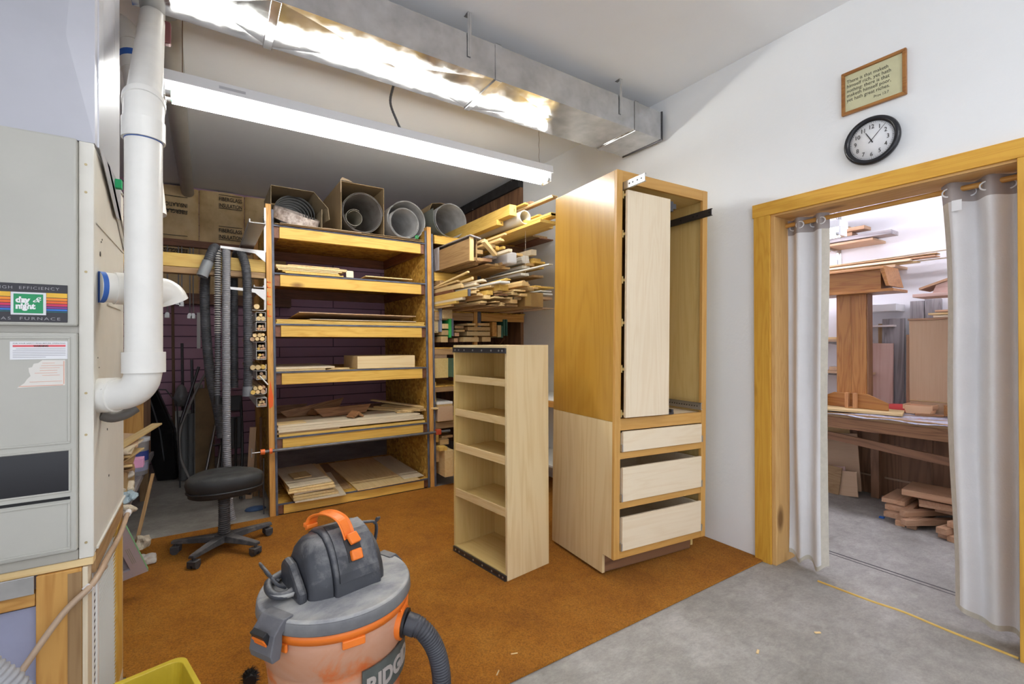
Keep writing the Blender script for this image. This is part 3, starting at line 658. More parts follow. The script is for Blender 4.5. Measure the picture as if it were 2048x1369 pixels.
for k, (a, c) in enumerate(((-0.375, -0.35), (-0.377, -0.333), (-0.38, -0.34), (-0.38, -0.345), (-0.39, -0.345), (-0.375, -0.34), (-0.40, -0.335))):
    b = MB(); z = 1.290-k*0.0068-(0.01 if k > 5 else 0); b.box(a, c, 1.7783, 1.7787, z-0.0012, z); b.build('label_line', plain('faded_red_print', (0.72, 0.40, 0.30), 0.7), ts)
b = MB(); b.box(-0.3325, -0.3305, 1.7783, 1.7787, 1.23, 1.294).box(-0.42, -0.333, 1.7783, 1.7787, 1.2265, 1.2285); b.build('label_line', plain('faded_red_print', (0.72, 0.40, 0.30), 0.7), ts)
for z in (1.86, 1.78, 1.20, 1.08, 0.77, 1.55):
    MB().cyl((-0.288, 1.7945, z), (-0.288, 1.797, z), 0.0035, 10).build('screw', plain('brass_screw', (0.45, 0.36, 0.2), 0.4, 0.6), fu)
for q_ in ((0.003, 1.83, 2.38, 1.700, 1.704), (0.006, 1.83, 2.39, 0.735, 0.742), (0.004, 2.02, 2.30, 1.47, 1.476)): MB().box(FXR+0.0006, FXR+q_[0], *q_[1:]).build('side_crease', beige2, fu)
for y, z, rr in ((1.90, 1.62, .008), (1.915, 1.66, .003), (1.93, 1.67, .003), (1.86, 1.30, .002), (1.88, 1.27, .002), (2.02, 1.06, .004), (2.05, 0.90, .004), (1.9, 1.11, .003)):
    MB().cyl((FXR+0.0002, y, z), (FXR+0.0012, y, z), rr, 10).build('knockout', blackp, fu)
# plenum
pn = thing('furnace_plenum', 'pale sheet-metal plenum box between the furnace top and the ceiling', 'plenum', (-0.56, 2.1, 1.906))
b = MB(); T = None
x0, x1, y0, y1, z0, z1 = -0.84, -0.269, 1.80, 2.245, 1.927, 3.155
b.add([(x0, y0, z0), (x1, y0, z0), (x1, y0, z1), (x0, y0, z1), (-0.33, y0-0.006, 2.22)], [(0, 1, 4), (1, 2, 4), (2, 3, 4), (3, 0, 4)])
b.add([(x1, y0, z0), (x1, y1, z0), (x1, y1, z1), (x1, y0, z1), (x1+0.008, (y0+y1)/2, 2.5)], [(0, 1, 4), (1, 2, 4), (2, 3, 4), (3, 0, 4)])
b.add([(x0, y1, z0), (x0, y1, z1), (x1, y1, z1), (x1, y1, z0)], [(0, 1, 2, 3)]); b.add([(x0, y0, z0), (x0, y1, z0), (x0, y1, z1), (x0, y0, z1)], [(0, 1, 2, 3)])
b.add([(x0, y0, z1), (x1, y0, z1), (x1, y1, z1), (x0, y1, z1)], [(0, 1, 2, 3)]); b.add([(x0, y0, z0), (x1, y0, z0), (x1, y1, z0), (x0, y1, z0)], [(0, 1, 2, 3)])
b.build('plenum_box', lilac, pn, weld=True)
b = MB(); b.box(x1+0.0005, x1+0.004, 1.835, 2.235, 1.928, 3.15); b.build('side_flange', plain('bright_steel', (0.66, 0.67, 0.72), 0.28, 0.5), pn)
b = MB(); b.prism([(1.83, 1.925), (2.24, 1.925), (2.24, 1.80), (2.14, 1.79)], x1+0.005, x1+0.007, 'x'); b.build('corner_plate', lilac, pn)
b = MB(); b.box(-0.3, -0.268, 1.90, 2.39, 1.9265, 1.930); b.build('seam_strip', galv, pn)
# coil line set behind the pipe: two slanting channels
b = MB(); b.prism([(1.95, 1.925), (2.0, 1.925), (2.39, 1.75), (2.39, 1.71)], -0.2705, -0.262, 'x'); tag(b.build('channel_bar', galv), 'slanting galvanised channel on the furnace side under the plenum', 'channel')
tag(MB().box(-0.2615, -0.244, 2.10, 2.125, 1.885, 1.915).build('wire_nut_box', plain('green_plastic', (0.0, 0.45, 0.15), 0.4)), 'small bright green connector under the plenum corner', 'connector')
# timber stand
st = thing('furnace_stand', 'rough timber frame carrying the furnace, louvred panel in its side', 'stand', (-0.56, 2.1, 0))
fp = bx('front_post', wd('firpost', 'z'), -0.392, -0.297, 1.795, 1.84, 0, 0.700, st, 0.003)
bx('stained_edge', wd('old', 'z'), -0.3268, -0.2975, 1.7935, 1.7948, 0, 0.690, fp, 0.0)
bx('front_post_side', wd('cream', 'z'), -0.2965, -0.284, 1.795, 1.855, 0, 0.700, st, 0.002)
bx('top_plate', wd('pinepale', 'x'), -0.84, -0.273, 1.80, 1.84, 0.702, 0.724, st)
bx('side_top_plate', wd('old', 'y'), -0.34, -0.274, 1.845, 2.395, 0.66, 0.7235, st)
bx('steel_flange', galv, -0.84, -0.394, 1.790, 1.793, 0.655, 0.705, st, 0.001)
bx('front_rail', wd('firpost', 'x'), -0.84, -0.394, 1.80, 1.835, 0.618, 0.652, st)
bx('front_panel', plain('lilac_panel', (0.33, 0.34, 0.47), 0.5, vary=0.15, vscale=4), -0.84, -0.394, 1.812, 1.822, 0.0, 0.612, st, 0)
bx('rear_post', wd('fir', 'z'), -0.30, -0.276, 2.265, 2.385, 0.055, 0.655, st, 0.003); bx('rear_post_edge', wd('pinepale', 'z'), -0.30, -0.276, 2.386, 2.405, 0.055, 0.66, st)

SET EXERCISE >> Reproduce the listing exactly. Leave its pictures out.

EXERCISE RESPONSE >>
Keep writing the Blender script for this image. This is part 3, starting at line 658. More parts follow. The script is for Blender 4.5. Measure the picture as if it were 2048x1369 pixels.
for k, (a, c) in enumerate(((-0.375, -0.35), (-0.377, -0.333), (-0.38, -0.34), (-0.38, -0.345), (-0.39, -0.345), (-0.375, -0.34), (-0.40, -0.335))):
    b = MB(); z = 1.290-k*0.0068-(0.01 if k > 5 else 0); b.box(a, c, 1.7783, 1.7787, z-0.0012, z); b.build('label_line', plain('faded_red_print', (0.72, 0.40, 0.30), 0.7), ts)
b = MB(); b.box(-0.3325, -0.3305, 1.7783, 1.7787, 1.23, 1.294).box(-0.42, -0.333, 1.7783, 1.7787, 1.2265, 1.2285); b.build('label_line', plain('faded_red_print', (0.72, 0.40, 0.30), 0.7), ts)
for z in (1.86, 1.78, 1.20, 1.08, 0.77, 1.55):
    MB().cyl((-0.288, 1.7945, z), (-0.288, 1.797, z), 0.0035, 10).build('screw', plain('brass_screw', (0.45, 0.36, 0.2), 0.4, 0.6), fu)
for q_ in ((0.003, 1.83, 2.38, 1.700, 1.704), (0.006, 1.83, 2.39, 0.735, 0.742), (0.004, 2.02, 2.30, 1.47, 1.476)): MB().box(FXR+0.0006, FXR+q_[0], *q_[1:]).build('side_crease', beige2, fu)
for y, z, rr in ((1.90, 1.62, .008), (1.915, 1.66, .003), (1.93, 1.67, .003), (1.86, 1.30, .002), (1.88, 1.27, .002), (2.02, 1.06, .004), (2.05, 0.90, .004), (1.9, 1.11, .003)):
    MB().cyl((FXR+0.0002, y, z), (FXR+0.0012, y, z), rr, 10).build('knockout', blackp, fu)
# plenum
pn = thing('furnace_plenum', 'pale sheet-metal plenum box between the furnace top and the ceiling', 'plenum', (-0.56, 2.1, 1.906))
b = MB(); T = None
x0, x1, y0, y1, z0, z1 = -0.84, -0.269, 1.80, 2.245, 1.927, 3.155
b.add([(x0, y0, z0), (x1, y0, z0), (x1, y0, z1), (x0, y0, z1), (-0.33, y0-0.006, 2.22)], [(0, 1, 4), (1, 2, 4), (2, 3, 4), (3, 0, 4)])
b.add([(x1, y0, z0), (x1, y1, z0), (x1, y1, z1), (x1, y0, z1), (x1+0.008, (y0+y1)/2, 2.5)], [(0, 1, 4), (1, 2, 4), (2, 3, 4), (3, 0, 4)])
b.add([(x0, y1, z0), (x0, y1, z1), (x1, y1, z1), (x1, y1, z0)], [(0, 1, 2, 3)]); b.add([(x0, y0, z0), (x0, y1, z0), (x0, y1, z1), (x0, y0, z1)], [(0, 1, 2, 3)])
b.add([(x0, y0, z1), (x1, y0, z1), (x1, y1, z1), (x0, y1, z1)], [(0, 1, 2, 3)]); b.add([(x0, y0, z0), (x1, y0, z0), (x1, y1, z0), (x0, y1, z0)], [(0, 1, 2, 3)])
b.build('plenum_box', lilac, pn, weld=True)
b = MB(); b.box(x1+0.0005, x1+0.004, 1.835, 2.235, 1.928, 3.15); b.build('side_flange', plain('bright_steel', (0.66, 0.67, 0.72), 0.28, 0.5), pn)
b = MB(); b.prism([(1.83, 1.925), (2.24, 1.925), (2.24, 1.80), (2.14, 1.79)], x1+0.005, x1+0.007, 'x'); b.build('corner_plate', lilac, pn)
b = MB(); b.box(-0.3, -0.268, 1.90, 2.39, 1.9265, 1.930); b.build('seam_strip', galv, pn)
# coil line set behind the pipe: two slanting channels
b = MB(); b.prism([(1.95, 1.925), (2.0, 1.925), (2.39, 1.75), (2.39, 1.71)], -0.2705, -0.262, 'x'); tag(b.build('channel_bar', galv), 'slanting galvanised channel on the furnace side under the plenum', 'channel')
tag(MB().box(-0.2615, -0.244, 2.10, 2.125, 1.885, 1.915).build('wire_nut_box', plain('green_plastic', (0.0, 0.45, 0.15), 0.4)), 'small bright green connector under the plenum corner', 'connector')
# timber stand
st = thing('furnace_stand', 'rough timber frame carrying the furnace, louvred panel in its side', 'stand', (-0.56, 2.1, 0))
fp = bx('front_post', wd('firpost', 'z'), -0.392, -0.297, 1.795, 1.84, 0, 0.700, st, 0.003)
bx('stained_edge', wd('old', 'z'), -0.3268, -0.2975, 1.7935, 1.7948, 0, 0.690, fp, 0.0)
bx('front_post_side', wd('cream', 'z'), -0.2965, -0.284, 1.795, 1.855, 0, 0.700, st, 0.002)
bx('top_plate', wd('pinepale', 'x'), -0.84, -0.273, 1.80, 1.84, 0.702, 0.724, st)
bx('side_top_plate', wd('old', 'y'), -0.34, -0.274, 1.845, 2.395, 0.66, 0.7235, st)
bx('steel_flange', galv, -0.84, -0.394, 1.790, 1.793, 0.655, 0.705, st, 0.001)
bx('front_rail', wd('firpost', 'x'), -0.84, -0.394, 1.80, 1.835, 0.618, 0.652, st)
bx('front_panel', plain('lilac_panel', (0.33, 0.34, 0.47), 0.5, vary=0.15, vscale=4), -0.84, -0.394, 1.812, 1.822, 0.0, 0.612, st, 0)
bx('rear_post', wd('fir', 'z'), -0.30, -0.276, 2.265, 2.385, 0.055, 0.655, st, 0.003); bx('rear_post_edge', wd('pinepale', 'z'), -0.30, -0.276, 2.386, 2.405, 0.055, 0.66, st)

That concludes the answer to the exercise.